Performant and Flexible On-Board Processing Modules Using Reconfigurable FPGAs

Current and future space missions demand sophisticated on-board data processing functionalities, while low resources consumption remains a constraint. Thus, in-flight reconfigurable architectures are mandatory. Using dynamically reconfigurable FPGAs allows enhancement of on-board processing with unprecedented levels of flexibility, enabling the adaptation of the system regarding functional and fault-tolerance requirements, subjects to change during mission lifetime. Different operational modes can be served, especially for sharing of complex algorithms on limited FPGA resources.

For instrument control and data processing of the PHI instrument on the Solar Orbiter mission (SO/PHI), we have partially adapted results of the ESA study for a Dynamically Reconfigurable Processing Module (DRPM) and implemented a flexible, in-flight reconfigurable, power efficient, and radiation tolerant processing module based on Xilinx Virtex-4 SRAM-based FPGAs. While these and the rad-hard Virtex-5 FPGAs have been used for many current space missions, they provide only insufficient logic resources and embedded memory for future usage. Instead, the Kintex Ultrascale XQRKU060 has become a state-of-the-art rad-tolerant FPGA implementation. As the Xilinx Zynq Ultrascale+ shows, integration of dedicated processors is presently used already for military and commercial space applications.

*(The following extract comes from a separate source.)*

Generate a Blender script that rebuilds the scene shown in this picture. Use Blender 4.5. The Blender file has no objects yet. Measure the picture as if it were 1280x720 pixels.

After having demonstrated the usage of in-flight reconfigurability for SRAM-based FPGAs on SO/PHI, we have developed a universal platform for high performance on-board data processing, based on cPCI Serial Space standard and state-of-the-art Xilinx Zynq Ultrascale+ MPSoC device on a single board (3U). The cPCI Serial Space standard guarantees the modular extensibility of the system. The board provides two banks of 64 Gibit DDR3-SDRAM memory and TMR NOR-Flash for configuration and SW code, together with various interfaces, like PCIe, SpaceWire, and Ethernet. Optionally, this could be expanded to control NAND-flash mass memory or implemented with an EV-MPSoC including video codec to enable compression and recording of data streams from video cameras.

This module is being used within the H2020 project S4Pro, which investigates how to combine state-of-the-art industrial computing technologies (namely Xilinx Zynq UltraScale+) and space qualified embedded computing platforms in order to optimize the data processing chain and support the next generation of data intensive missions. The approach targets not only the enhancement of technology transfer to nano- and small satellites, but also the enabling of institutional satellite missions that rely on operational tasks with very high bandwidth, processing, and storage requirements. Hence, the Zynq Ultrascale+ is used for on-board data elaboration, e.g. for SAR and multispectral imaging applications, due to its strong interfacing capabilities and integrated software processing units based on the ARM A53 core architecture.

Additionally, we are implementing a derivate with similar cPCI Serial Space interfaces using the Xilinx XKU060 (XQRKU060) FPGA. Especially for different types of reconfiguration and scrubbing, a system controller connector is available to connect a special reconfiguration engine. This can be used also to perform fault injection into the FPGA and thus exercise FDIR aspects. Based on this, we are involved in a design study for the Lagrange PMI instrument DPU as follow-on of SO/PHI. In the full paper, we will present more details of our modules and applications.